PROBLEM REQUIREMENTS
Give an exact transcription of every line, dropping the images.
>> START GIVEN INFORMATION
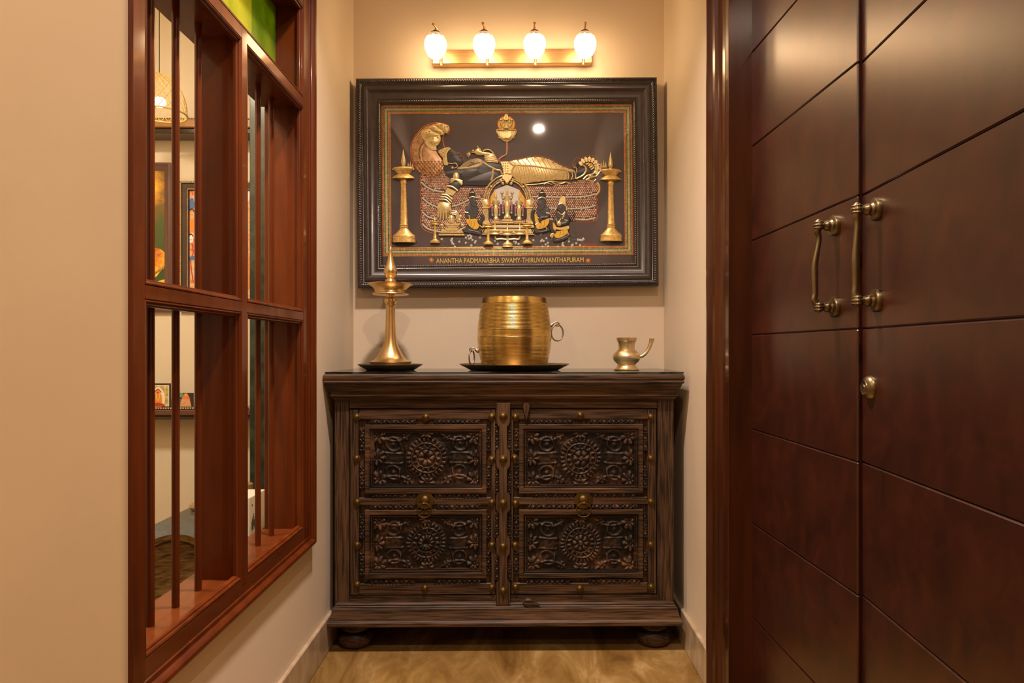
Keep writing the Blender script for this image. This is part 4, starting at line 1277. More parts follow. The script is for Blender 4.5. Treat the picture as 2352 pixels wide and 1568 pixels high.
m.stroke(HH(480, 800, 400, 940, 370, 1100, 390, 1280, 470, 1460, 540, 1560), .9, h0=2)
m.mat('paint_copper_base')
m.stroke(HH(110, 1000, 165, 770, 280, 590, 420, 440), .5, h0=2.2)
m.stroke(HH(460, 760, 350, 900, 310, 1080, 340, 1260), 1.8, h0=1.6, hs=.5)
m.stroke(HH(830, 1020, 880, 1120, 980, 1250, 1030, 1400), 1.0, h0=1.8)
m.mat('hood_copper')
for (x, y) in [(1, 1)]:
    for j in range(8):
        for i in range(9):
            q = HH(170 + i * 104 + (j % 2) * 52, 1330 + j * 62)[0]
            if inside(q, cr(hood, 2, True)): m.dome(q[0], q[1], 3.2, 2.8, 1.6, 7)
m.mat('gold')
for hp in (HH(400, 450, 560, 380, 660, 400, 790, 480, 940, 540, 900, 600, 740, 600, 640, 640, 540, 700, 430, 640), HH(500, 740, 640, 620, 800, 600, 930, 560, 960, 700, 900, 820, 830, 900, 830, 1000, 700, 990, 560, 860),
           HH(620, 340, 700, 270, 820, 290, 960, 380, 1060, 470, 1050, 540, 940, 520, 860, 440, 760, 420), HH(830, 220, 960, 205, 1080, 240, 1190, 270, 1210, 380, 1150, 500, 1050, 440, 980, 360, 860, 320)):
    m.poly(hp, 1.5, 4.2, bev=1.0, smooth=3)
    m.stroke(hp, .6, h0=3.6, closed=True)
for c in HH(570, 520, 680, 740, 800, 790, 760, 330, 890, 270, 1090, 300, 960, 460, 1160, 290, 1050, 430, 880, 620, 740, 640, 1000, 240, 640, 440, 840, 860): m.dome(c[0], c[1], 2.4, 3.4, 3.2, 8)
for k in range(3): m.stroke(HH(400 + k * 34, 470, 430 + k * 30, 640 - k * 10, 540 + k * 20, 740 - k * 22), .6, h0=3.8)
for k in range(3): m.stroke(HH(510 + k * 30, 750 - k * 14, 600 + k * 30, 880 - k * 22, 720 + k * 20, 975 - k * 26, 830, 1000 - k * 30), .7, h0=3.8)
m.build('serpent_hood', None, pic)

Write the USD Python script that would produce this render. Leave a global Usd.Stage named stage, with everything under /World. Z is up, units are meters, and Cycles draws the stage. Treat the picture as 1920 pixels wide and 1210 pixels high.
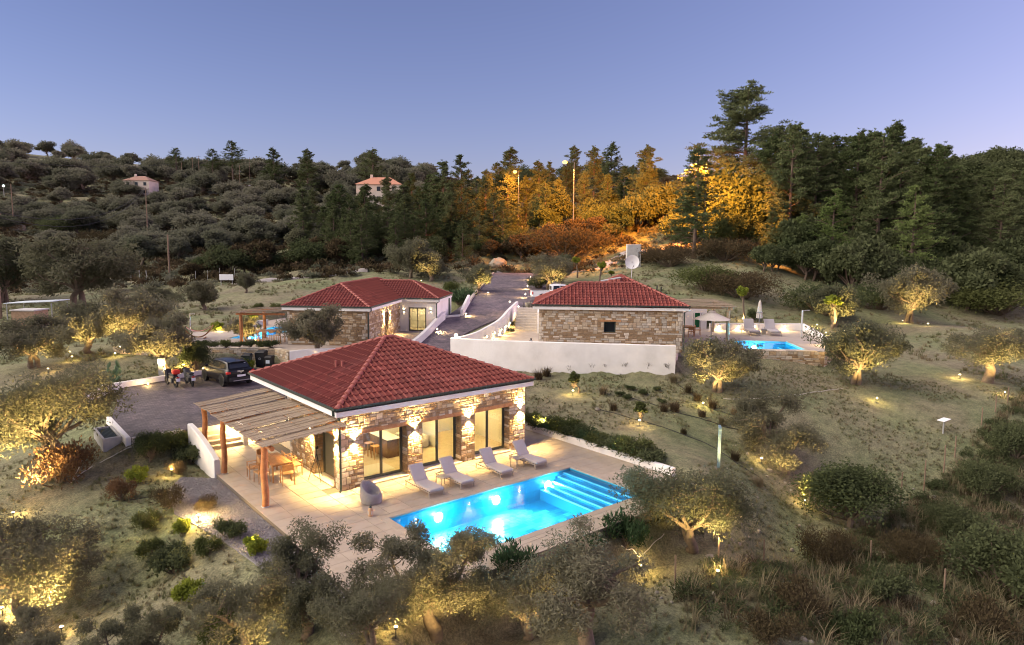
>> END GIVEN INFORMATION
OUTPUT FOR THIS TASK
Keep writing the Blender script for this image. This is part 4, starting at line 1277. More parts follow. The script is for Blender 4.5. Treat the picture as 2352 pixels wide and 1568 pixels high.
m.stroke(HH(480, 800, 400, 940, 370, 1100, 390, 1280, 470, 1460, 540, 1560), .9, h0=2)
m.mat('paint_copper_base')
m.stroke(HH(110, 1000, 165, 770, 280, 590, 420, 440), .5, h0=2.2)
m.stroke(HH(460, 760, 350, 900, 310, 1080, 340, 1260), 1.8, h0=1.6, hs=.5)
m.stroke(HH(830, 1020, 880, 1120, 980, 1250, 1030, 1400), 1.0, h0=1.8)
m.mat('hood_copper')
for (x, y) in [(1, 1)]:
    for j in range(8):
        for i in range(9):
            q = HH(170 + i * 104 + (j % 2) * 52, 1330 + j * 62)[0]
            if inside(q, cr(hood, 2, True)): m.dome(q[0], q[1], 3.2, 2.8, 1.6, 7)
m.mat('gold')
for hp in (HH(400, 450, 560, 380, 660, 400, 790, 480, 940, 540, 900, 600, 740, 600, 640, 640, 540, 700, 430, 640), HH(500, 740, 640, 620, 800, 600, 930, 560, 960, 700, 900, 820, 830, 900, 830, 1000, 700, 990, 560, 860),
           HH(620, 340, 700, 270, 820, 290, 960, 380, 1060, 470, 1050, 540, 940, 520, 860, 440, 760, 420), HH(830, 220, 960, 205, 1080, 240, 1190, 270, 1210, 380, 1150, 500, 1050, 440, 980, 360, 860, 320)):
    m.poly(hp, 1.5, 4.2, bev=1.0, smooth=3)
    m.stroke(hp, .6, h0=3.6, closed=True)
for c in HH(570, 520, 680, 740, 800, 790, 760, 330, 890, 270, 1090, 300, 960, 460, 1160, 290, 1050, 430, 880, 620, 740, 640, 1000, 240, 640, 440, 840, 860): m.dome(c[0], c[1], 2.4, 3.4, 3.2, 8)
for k in range(3): m.stroke(HH(400 + k * 34, 470, 430 + k * 30, 640 - k * 10, 540 + k * 20, 740 - k * 22), .6, h0=3.8)
for k in range(3): m.stroke(HH(510 + k * 30, 750 - k * 14, 600 + k * 30, 880 - k * 22, 720 + k * 20, 975 - k * 26, 830, 1000 - k * 30), .7, h0=3.8)
m.build('serpent_hood', None, pic)

Write the USD Python script that would produce this render. Leave a global Usd.Stage named stage, with everything under /World. Z is up, units are meters, and Cycles draws the stage. Treat the picture as 1920 pixels wide and 1210 pixels high.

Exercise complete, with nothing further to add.